Rivers, and water, are on my mind.
It began a few weeks ago when I picked up Elif Shafak's novel, There Are Rivers in the Sky. I've been reading it slowly, the kind of book that asks you to sit with it. It follows a single drop of water across centuries, falling as rain on an ancient king, as snow on a Victorian child, as holy water, as a tear. Different forms. Same substance.
"Water remembers," she writes. "It is humans who forget."
Then earlier this week I had a conversation with Sarah L Kent about dreams, and we ended up talking about flow, not the productivity kind, but the Taoist kind. The sense that there's a current already moving, and your work isn't to create it. It's to stop fighting it.

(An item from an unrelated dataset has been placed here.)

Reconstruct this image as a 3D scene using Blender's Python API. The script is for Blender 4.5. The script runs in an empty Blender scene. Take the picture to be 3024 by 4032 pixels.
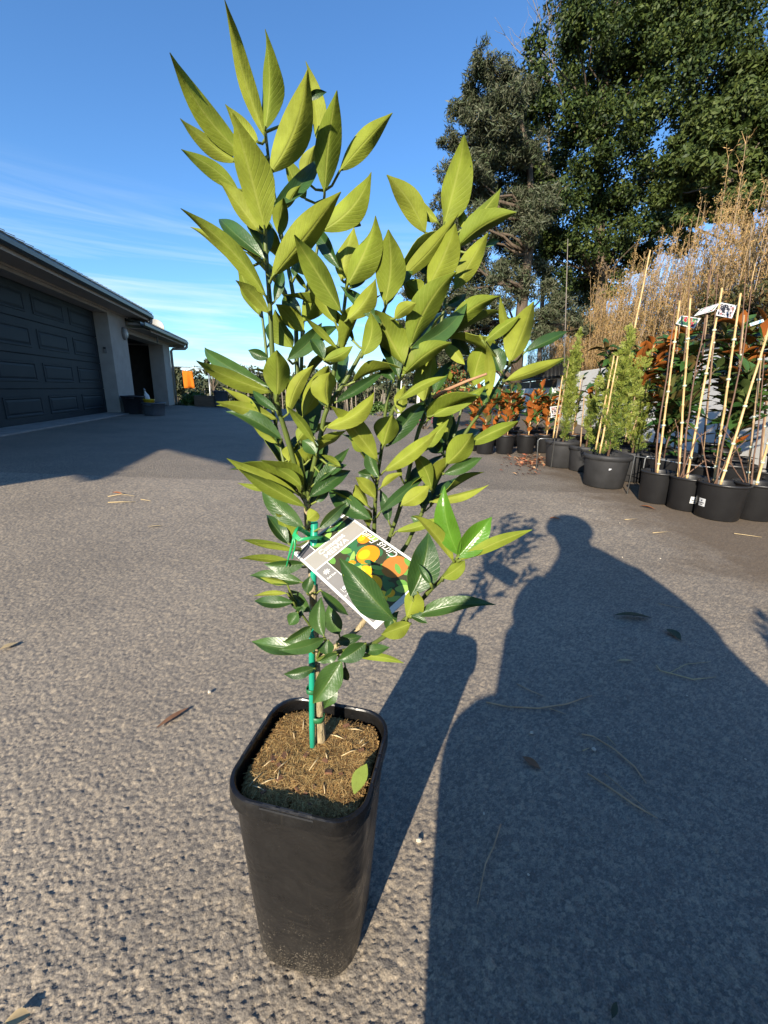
import bpy, bmesh, math, random
import numpy as np
from mathutils import Vector, Matrix, Quaternion

sc = bpy.context.scene
COL = sc.collection
random.seed(7)

# ---------------------------------------------------------------- camera
CAM_H, FPX, PITCH, ROLL = 0.72, 1640.0, math.radians(16.3), math.radians(2.0)
_F = Vector((0, math.cos(PITCH), -math.sin(PITCH)))
_U0 = Vector((0, math.sin(PITCH), math.cos(PITCH)))
_R0 = Vector((1, 0, 0))
_R = _R0 * math.cos(ROLL) + _U0 * math.sin(ROLL)
_U = -_R0 * math.sin(ROLL) + _U0 * math.cos(ROLL)
CAM = Vector((0, 0, CAM_H))
cd = bpy.data.cameras.new('camera')
cam = bpy.data.objects.new('camera', cd)
COL.objects.link(cam)
cd.sensor_fit = 'VERTICAL'
cd.sensor_height = 36.0
cd.lens = FPX / 4032.0 * 36.0
cd.clip_start = 0.02
cd.clip_end = 3000
M = Matrix((( _R.x, _U.x, -_F.x, 0), (_R.y, _U.y, -_F.y, 0), (_R.z, _U.z, -_F.z, CAM_H), (0, 0, 0, 1)))
cam.matrix_world = M
sc.camera = cam

# ---------------------------------------------------------------- light
SUN_EL, SUN_AZ = math.radians(22.4), math.radians(23.0)   # shadows run away from the sun: forward and to the right
world = bpy.data.worlds.new('World')
sc.world = world
world.use_nodes = True
wn = world.node_tree
wn.nodes.clear()
def wnode(t, **kw):
    n = wn.nodes.new(t)
    for k, v in kw.items(): setattr(n, k, v)
    return n
sky = wnode('ShaderNodeTexSky', sky_type='NISHITA', sun_disc=False)
sky.sun_elevation = SUN_EL
sky.sun_rotation = math.pi + SUN_AZ
sky.altitude = 50
sky.air_density = 1.0
sky.dust_density = 0.35
sky.ozone_density = 2.2
bg = wnode('ShaderNodeBackground')
SKY_STRENGTH = 0.083
bg.inputs['Strength'].default_value = SKY_STRENGTH
out = wnode('ShaderNodeOutputWorld')
tc = wnode('ShaderNodeTexCoord')
sep = wnode('ShaderNodeSeparateXYZ')
mp = wnode('ShaderNodeMapping')
mp.inputs['Scale'].default_value = (1.3, 1.3, 19.0)
mp.inputs['Rotation'].default_value = (0.0, 0.05, 0.0)
nz = wnode('ShaderNodeTexNoise')
nz.inputs['Scale'].default_value = 1.6
nz.inputs['Detail'].default_value = 7
nz.inputs['Roughness'].default_value = 0.58
nz.inputs['Distortion'].default_value = 0.5
rp = wnode('ShaderNodeValToRGB')
rp.color_ramp.elements[0].position = 0.43
rp.color_ramp.elements[1].position = 0.70
band = wnode('ShaderNodeMapRange')          # cirrus thins out overhead
band.inputs['From Min'].default_value = 0.34
band.inputs['From Max'].default_value = 0.02
band.inputs['To Min'].default_value = 0.0
band.inputs['To Max'].default_value = 1.0
mu = wnode('ShaderNodeMath', operation='MULTIPLY')
mix = wnode('ShaderNodeMix', data_type='RGBA')
mix.inputs['B'].default_value = (6.6, 7.2, 7.8, 1)
L = wn.links.new
L(tc.outputs['Generated'], sep.inputs[0])
L(tc.outputs['Generated'], mp.inputs['Vector'])
L(mp.outputs[0], nz.inputs['Vector'])
L(nz.outputs['Fac'], rp.inputs[0])
L(sep.outputs['Z'], band.inputs['Value'])
L(rp.outputs[0], mu.inputs[0])
L(band.outputs[0], mu.inputs[1])
L(mu.outputs[0], mix.inputs['Factor'])
tint = wnode('ShaderNodeMix', data_type='RGBA', blend_type='MULTIPLY')      # the phone's rendering of a clear blue sky
tint.inputs['Factor'].default_value = 1.0
tint.inputs['B'].default_value = (0.68, 1.06, 1.42, 1)
L(sky.outputs[0], tint.inputs['A'])
L(tint.outputs['Result'], mix.inputs['A'])
L(mix.outputs['Result'], bg.inputs['Color'])
L(bg.outputs[0], out.inputs['Surface'])

sl = bpy.data.lights.new('sun', 'SUN')
sl.energy = 5.0
sl.angle = math.radians(0.55)
sl.color = (1.0, 0.89, 0.72)
sun = bpy.data.objects.new('sun', sl)
COL.objects.link(sun)
sdir = Vector((math.sin(SUN_AZ) * math.cos(SUN_EL), math.cos(SUN_AZ) * math.cos(SUN_EL), -math.sin(SUN_EL)))
sun.rotation_euler = sdir.to_track_quat('-Z', 'Y').to_euler()
sun.location = (-4, -10, 6)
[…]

Then I glimpsed a talk from Glennon Doyle where she described the river of positive change that's already flowing, has always been flowing, and said the question isn't whether the river exists. The question is whether you get in the boat.
And then at an open mic last week, I sang Glen Hansard's "Song of Good Hope." I had not realized how much the opening line would land until I heard myself sing it. The image at the heart of it stayed with me: to cross the river alive, you move the way a boat moves, with the tide rather than against it.
I keep turning these over together.
Because I think most of us sense the current. We feel it when something is working, when the work feels less like pushing and more like being carried. And we feel it when we're fighting it, exhausted, stuck, paddling upstream against something we can't name.
What I've noticed in my coaching work is that people often know which direction the river is flowing. They just don't trust it yet. Or they've forgotten.
Strengths work, at its best, is a kind of remembering.
Not learning something new. Recognizing what was already true. Seeing the patterns that have been carrying you forward your whole life, when you let them.
The river is already there. The question is whether you trust it enough to think like a boat.